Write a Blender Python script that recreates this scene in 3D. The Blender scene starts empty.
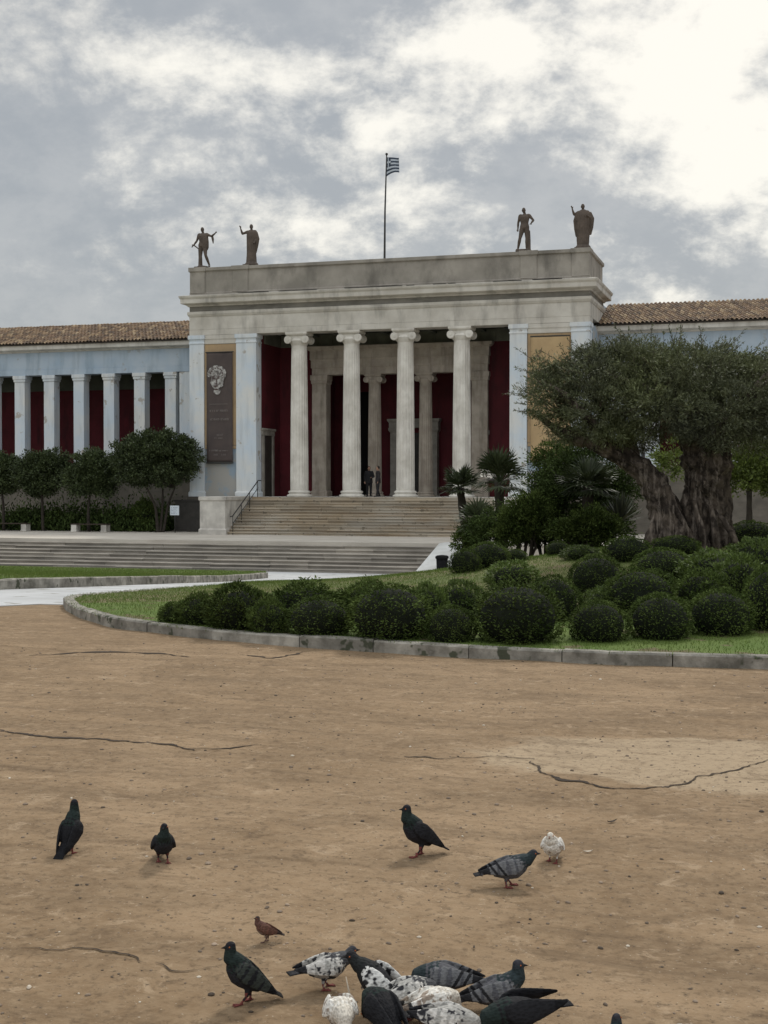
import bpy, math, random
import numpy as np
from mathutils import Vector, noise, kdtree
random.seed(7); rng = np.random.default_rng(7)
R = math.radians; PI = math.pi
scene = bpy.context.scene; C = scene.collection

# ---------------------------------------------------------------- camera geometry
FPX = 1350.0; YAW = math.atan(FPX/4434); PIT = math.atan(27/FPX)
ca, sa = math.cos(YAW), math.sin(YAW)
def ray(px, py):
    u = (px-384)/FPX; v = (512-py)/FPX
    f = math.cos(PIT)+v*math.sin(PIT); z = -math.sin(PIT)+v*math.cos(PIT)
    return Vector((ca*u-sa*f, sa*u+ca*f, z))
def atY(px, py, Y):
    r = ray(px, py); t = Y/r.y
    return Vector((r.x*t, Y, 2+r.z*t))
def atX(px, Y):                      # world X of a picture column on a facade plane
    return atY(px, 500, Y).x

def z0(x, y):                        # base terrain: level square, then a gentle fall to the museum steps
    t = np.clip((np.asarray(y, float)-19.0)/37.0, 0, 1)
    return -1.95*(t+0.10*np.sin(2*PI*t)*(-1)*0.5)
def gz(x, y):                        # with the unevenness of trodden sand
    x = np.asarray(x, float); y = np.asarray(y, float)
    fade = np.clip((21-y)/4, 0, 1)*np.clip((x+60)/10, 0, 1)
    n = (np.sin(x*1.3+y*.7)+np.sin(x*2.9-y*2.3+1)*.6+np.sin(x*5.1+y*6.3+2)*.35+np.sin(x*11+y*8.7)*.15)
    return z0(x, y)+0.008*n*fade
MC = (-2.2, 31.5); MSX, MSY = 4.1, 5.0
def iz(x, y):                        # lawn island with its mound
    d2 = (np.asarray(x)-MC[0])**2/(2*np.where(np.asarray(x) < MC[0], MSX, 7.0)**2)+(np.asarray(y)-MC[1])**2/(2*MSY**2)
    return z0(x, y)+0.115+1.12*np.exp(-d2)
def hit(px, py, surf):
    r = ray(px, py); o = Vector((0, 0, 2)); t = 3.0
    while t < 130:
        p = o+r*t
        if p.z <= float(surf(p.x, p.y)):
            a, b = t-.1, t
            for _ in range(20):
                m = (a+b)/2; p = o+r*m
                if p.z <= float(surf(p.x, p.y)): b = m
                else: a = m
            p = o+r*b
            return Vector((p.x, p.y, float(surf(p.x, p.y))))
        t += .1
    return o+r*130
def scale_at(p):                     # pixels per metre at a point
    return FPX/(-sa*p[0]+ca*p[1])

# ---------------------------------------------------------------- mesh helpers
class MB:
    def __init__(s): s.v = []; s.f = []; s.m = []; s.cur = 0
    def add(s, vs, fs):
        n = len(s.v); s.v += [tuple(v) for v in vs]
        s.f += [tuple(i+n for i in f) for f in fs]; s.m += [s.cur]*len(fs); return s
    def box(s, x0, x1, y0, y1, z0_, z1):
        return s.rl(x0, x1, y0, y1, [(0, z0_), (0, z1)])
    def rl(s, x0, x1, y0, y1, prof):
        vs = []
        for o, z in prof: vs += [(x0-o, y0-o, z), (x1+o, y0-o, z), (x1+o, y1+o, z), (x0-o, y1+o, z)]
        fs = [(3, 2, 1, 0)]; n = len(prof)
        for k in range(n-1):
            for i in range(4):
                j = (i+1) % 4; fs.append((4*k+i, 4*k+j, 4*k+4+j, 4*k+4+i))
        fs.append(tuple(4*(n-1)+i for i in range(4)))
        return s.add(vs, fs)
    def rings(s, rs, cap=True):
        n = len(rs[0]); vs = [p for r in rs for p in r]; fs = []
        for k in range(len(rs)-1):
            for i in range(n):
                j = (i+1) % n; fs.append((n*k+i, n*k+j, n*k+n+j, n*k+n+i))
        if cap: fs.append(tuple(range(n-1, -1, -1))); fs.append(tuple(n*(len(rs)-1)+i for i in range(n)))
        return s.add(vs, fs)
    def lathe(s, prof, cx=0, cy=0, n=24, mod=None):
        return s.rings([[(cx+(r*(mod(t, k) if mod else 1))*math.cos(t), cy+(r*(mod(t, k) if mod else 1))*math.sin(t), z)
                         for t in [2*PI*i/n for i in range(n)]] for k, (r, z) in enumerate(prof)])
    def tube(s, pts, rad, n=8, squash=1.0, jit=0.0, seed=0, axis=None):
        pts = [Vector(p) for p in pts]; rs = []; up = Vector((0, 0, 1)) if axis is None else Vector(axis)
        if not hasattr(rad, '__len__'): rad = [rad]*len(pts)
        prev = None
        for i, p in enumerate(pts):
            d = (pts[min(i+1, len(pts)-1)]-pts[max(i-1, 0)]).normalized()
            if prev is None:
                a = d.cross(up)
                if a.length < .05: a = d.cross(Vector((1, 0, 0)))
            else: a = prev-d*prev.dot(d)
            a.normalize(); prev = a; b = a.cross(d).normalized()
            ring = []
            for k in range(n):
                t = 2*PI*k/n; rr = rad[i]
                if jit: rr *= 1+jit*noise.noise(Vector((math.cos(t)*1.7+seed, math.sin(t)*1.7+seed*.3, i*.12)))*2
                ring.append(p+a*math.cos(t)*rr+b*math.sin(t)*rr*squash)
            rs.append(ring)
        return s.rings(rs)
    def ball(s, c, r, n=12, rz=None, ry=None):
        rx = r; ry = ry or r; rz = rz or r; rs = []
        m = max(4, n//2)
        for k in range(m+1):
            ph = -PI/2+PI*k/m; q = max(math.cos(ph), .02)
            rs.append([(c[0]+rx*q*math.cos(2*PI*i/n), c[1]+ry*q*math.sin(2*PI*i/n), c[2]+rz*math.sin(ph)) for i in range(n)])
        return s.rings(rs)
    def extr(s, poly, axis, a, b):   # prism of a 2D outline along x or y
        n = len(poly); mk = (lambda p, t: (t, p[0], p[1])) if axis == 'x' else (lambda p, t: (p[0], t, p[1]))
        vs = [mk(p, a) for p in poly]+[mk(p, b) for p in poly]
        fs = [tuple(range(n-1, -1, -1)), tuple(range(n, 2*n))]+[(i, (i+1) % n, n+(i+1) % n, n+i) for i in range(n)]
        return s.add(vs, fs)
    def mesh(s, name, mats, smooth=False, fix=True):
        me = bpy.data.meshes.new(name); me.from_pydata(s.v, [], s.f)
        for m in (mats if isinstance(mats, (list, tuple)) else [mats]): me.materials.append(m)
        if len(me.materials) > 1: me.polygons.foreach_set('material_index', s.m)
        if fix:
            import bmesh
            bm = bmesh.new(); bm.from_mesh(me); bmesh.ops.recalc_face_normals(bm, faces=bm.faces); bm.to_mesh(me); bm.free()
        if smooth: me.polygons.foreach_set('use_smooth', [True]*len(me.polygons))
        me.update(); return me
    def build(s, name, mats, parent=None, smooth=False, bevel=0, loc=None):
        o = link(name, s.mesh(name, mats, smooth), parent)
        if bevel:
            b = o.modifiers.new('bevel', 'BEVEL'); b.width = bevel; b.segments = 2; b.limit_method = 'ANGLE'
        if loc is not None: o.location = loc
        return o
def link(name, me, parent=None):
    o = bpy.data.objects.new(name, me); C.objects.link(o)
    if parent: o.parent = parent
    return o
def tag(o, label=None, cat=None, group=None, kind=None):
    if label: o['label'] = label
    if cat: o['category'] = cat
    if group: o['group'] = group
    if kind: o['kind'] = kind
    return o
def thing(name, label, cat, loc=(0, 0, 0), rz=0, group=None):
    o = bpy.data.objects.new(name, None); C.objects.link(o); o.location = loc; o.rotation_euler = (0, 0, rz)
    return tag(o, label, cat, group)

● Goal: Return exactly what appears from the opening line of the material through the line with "scene = bpy.context.scene;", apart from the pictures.

● Complete response:
Write a Blender Python script that recreates this scene in 3D. The Blender scene starts empty.
import bpy, math, random
import numpy as np
from mathutils import Vector, noise, kdtree
random.seed(7); rng = np.random.default_rng(7)
R = math.radians; PI = math.pi
scene = bpy.context.scene; C = scene.collection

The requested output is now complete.